INFORMATION SHOWN.
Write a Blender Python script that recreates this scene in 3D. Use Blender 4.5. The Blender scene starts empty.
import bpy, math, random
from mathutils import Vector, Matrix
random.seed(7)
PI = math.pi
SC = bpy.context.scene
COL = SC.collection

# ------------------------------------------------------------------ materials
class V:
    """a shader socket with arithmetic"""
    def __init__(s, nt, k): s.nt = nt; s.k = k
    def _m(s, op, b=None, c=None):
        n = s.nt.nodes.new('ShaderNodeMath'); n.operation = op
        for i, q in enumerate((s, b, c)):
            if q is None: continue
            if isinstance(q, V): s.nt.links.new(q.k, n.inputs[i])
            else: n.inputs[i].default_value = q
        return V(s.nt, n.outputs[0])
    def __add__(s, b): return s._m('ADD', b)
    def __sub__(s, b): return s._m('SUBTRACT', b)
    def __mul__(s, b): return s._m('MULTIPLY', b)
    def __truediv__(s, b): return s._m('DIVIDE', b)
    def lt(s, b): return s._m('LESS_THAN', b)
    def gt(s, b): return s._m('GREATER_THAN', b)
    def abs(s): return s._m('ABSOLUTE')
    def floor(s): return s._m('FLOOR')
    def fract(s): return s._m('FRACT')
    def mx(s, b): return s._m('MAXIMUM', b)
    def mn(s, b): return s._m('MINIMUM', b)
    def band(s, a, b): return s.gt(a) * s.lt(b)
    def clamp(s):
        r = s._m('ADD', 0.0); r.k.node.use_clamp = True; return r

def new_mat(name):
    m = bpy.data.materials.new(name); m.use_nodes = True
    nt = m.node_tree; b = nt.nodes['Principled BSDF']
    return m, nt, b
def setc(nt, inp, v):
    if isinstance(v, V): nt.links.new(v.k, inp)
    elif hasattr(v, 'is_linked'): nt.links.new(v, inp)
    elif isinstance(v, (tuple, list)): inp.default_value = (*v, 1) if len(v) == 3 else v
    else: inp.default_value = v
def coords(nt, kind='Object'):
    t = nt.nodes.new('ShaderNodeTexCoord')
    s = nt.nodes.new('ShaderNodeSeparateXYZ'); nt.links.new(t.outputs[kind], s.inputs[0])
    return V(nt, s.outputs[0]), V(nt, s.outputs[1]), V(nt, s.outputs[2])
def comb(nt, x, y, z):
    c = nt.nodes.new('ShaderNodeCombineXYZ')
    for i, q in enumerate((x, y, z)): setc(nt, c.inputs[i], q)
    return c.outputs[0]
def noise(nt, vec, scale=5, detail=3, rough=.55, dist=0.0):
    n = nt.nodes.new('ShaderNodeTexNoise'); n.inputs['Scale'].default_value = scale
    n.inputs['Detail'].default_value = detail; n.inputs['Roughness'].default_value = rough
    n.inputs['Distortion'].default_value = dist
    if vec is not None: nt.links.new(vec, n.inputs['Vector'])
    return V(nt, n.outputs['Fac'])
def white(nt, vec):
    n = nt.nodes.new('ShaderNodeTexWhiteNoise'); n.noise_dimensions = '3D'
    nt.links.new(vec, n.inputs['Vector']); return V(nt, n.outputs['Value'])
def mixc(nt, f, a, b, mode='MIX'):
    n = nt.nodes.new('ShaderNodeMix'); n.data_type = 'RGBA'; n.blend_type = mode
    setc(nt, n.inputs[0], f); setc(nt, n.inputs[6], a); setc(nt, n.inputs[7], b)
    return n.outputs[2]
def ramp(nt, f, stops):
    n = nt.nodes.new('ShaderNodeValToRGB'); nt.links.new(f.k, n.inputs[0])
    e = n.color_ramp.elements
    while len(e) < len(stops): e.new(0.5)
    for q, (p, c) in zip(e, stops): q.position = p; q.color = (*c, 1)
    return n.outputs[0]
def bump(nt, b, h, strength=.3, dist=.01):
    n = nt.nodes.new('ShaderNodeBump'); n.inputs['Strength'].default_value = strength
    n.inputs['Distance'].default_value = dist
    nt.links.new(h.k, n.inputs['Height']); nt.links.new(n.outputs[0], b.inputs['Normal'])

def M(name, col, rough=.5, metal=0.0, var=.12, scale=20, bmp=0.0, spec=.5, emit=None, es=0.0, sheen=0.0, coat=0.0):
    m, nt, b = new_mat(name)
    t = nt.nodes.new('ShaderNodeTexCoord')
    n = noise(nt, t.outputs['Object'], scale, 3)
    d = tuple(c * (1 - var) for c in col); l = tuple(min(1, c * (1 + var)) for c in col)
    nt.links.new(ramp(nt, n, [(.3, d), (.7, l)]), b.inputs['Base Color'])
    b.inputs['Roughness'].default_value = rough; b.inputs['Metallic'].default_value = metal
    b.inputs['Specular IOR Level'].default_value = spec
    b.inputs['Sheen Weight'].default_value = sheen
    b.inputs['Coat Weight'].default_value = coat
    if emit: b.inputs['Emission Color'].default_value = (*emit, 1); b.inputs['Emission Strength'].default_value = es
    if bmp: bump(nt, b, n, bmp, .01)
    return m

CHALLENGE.
From the very first line of the data through the line with "COL = SC.collection" in it, please reproduce each line exactly and output nothing more.

TASK RESPONSE.
Write a Blender Python script that recreates this scene in 3D. Use Blender 4.5. The Blender scene starts empty.
import bpy, math, random
from mathutils import Vector, Matrix
random.seed(7)
PI = math.pi
SC = bpy.context.scene
COL = SC.collection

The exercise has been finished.